Wednesday, October 13, 2010

How many ...

...will the TM be munching on this weekend?
The wafer of choice for young listers.

Thursday, October 07, 2010

"An Eggy Nun Weekend"

With Dan entertaining guests,Wayne away watching his beloved Spurs and Kevin still D.I.Y ing I had to go it alone this weekend for a change.
With a poor weather forecast myself and Teresa decided to stay at home instead of going up to the caravan and so on Saturday morning (2.Oct) I decided to pay a visit to Eglwys Nunydd Reservoir (Glamorgan's rarity mecca in recent weeks !) in the hope of finding something out of the usual.
I decided to give the legs a stretch and do a full circuit on what was a gloriously sunny morning,plenty of Cetti's Warblers were singing and with only the usual gulls and waterfowl showing I was three-quarters of the way around before a tern caught my attention at the West end.
Using my superbly honed tern ID skills I quickly identified it as an Arctic Tern (or rather I checked the GBC sightings page on my iPhone and it had already been posted as an Arctic !!)
Anyway, it hung about at the West end of the rez enabling me to get a few reasonable record shots of the bird in flight.

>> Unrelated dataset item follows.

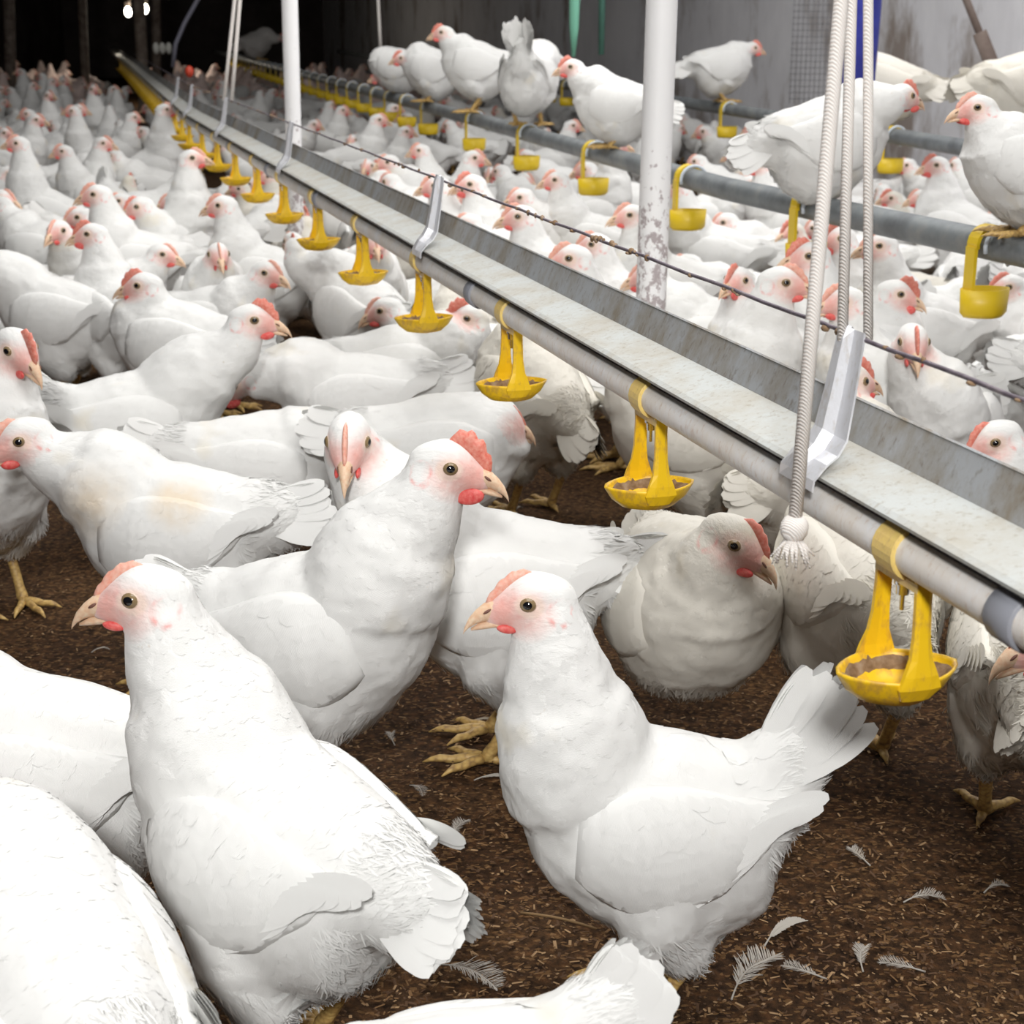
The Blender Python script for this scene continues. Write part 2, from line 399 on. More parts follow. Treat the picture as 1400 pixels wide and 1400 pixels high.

Judging by the upperwing patterns it looked like a juvenile bird.

I had my fill of the lone tern and headed back to the car passing one of many Great Crested Grebes that call Eglwys home which came in really close to the bank and offered a good photographic opportunity.

Sunday(3.Oct) dawned wet and miserable so a lay-in was in order,I was sorely tempted to watch some of the much interupted Ryder Cup golf in the afternoon but the temptation to go was to great and I headed down to Port Talbot to have a look around the docks area for perhaps a rare gull or tern.

Plenty of the former about but only a single adult Med Gull of note at the sand wharf and too far away to photograph so I thought I'd call in again at Eglwys on my way home.

Upon arrival there were already two birders there with 'scopes up at the West end one of which was Martyn Hnatiuk and the other I think was Graham Roblyn but I couldn't be sure.

Martyn informed me that the Arctic Tern was still there in company with a Black Tern and as we watched them a couple of Little Gulls dropped in out of nowhere and offered the chance of a few record shots.

One was a full adult bird with it's distinctive dark underwing and the other a 1st winter bird with it's equally distinctive bold W pattern on it's upperwing.

The other birder left and Martyn and I chatted for a while mostly about his quest to set a new Glamorgan Year List record before he to decided to call it a day.

Both terns were favouring the West end of the rez and so I moved around to the west side to get the setting sun behind me and managed a few more shots of both birds before the light faded.

I'd gone out with an open mind and after a disappointing hour or two down around the docks Eglwys had yet again delivered and I headed for home more than happy with the "snaps" of the terns with the Little Gulls a really unexpected bonus.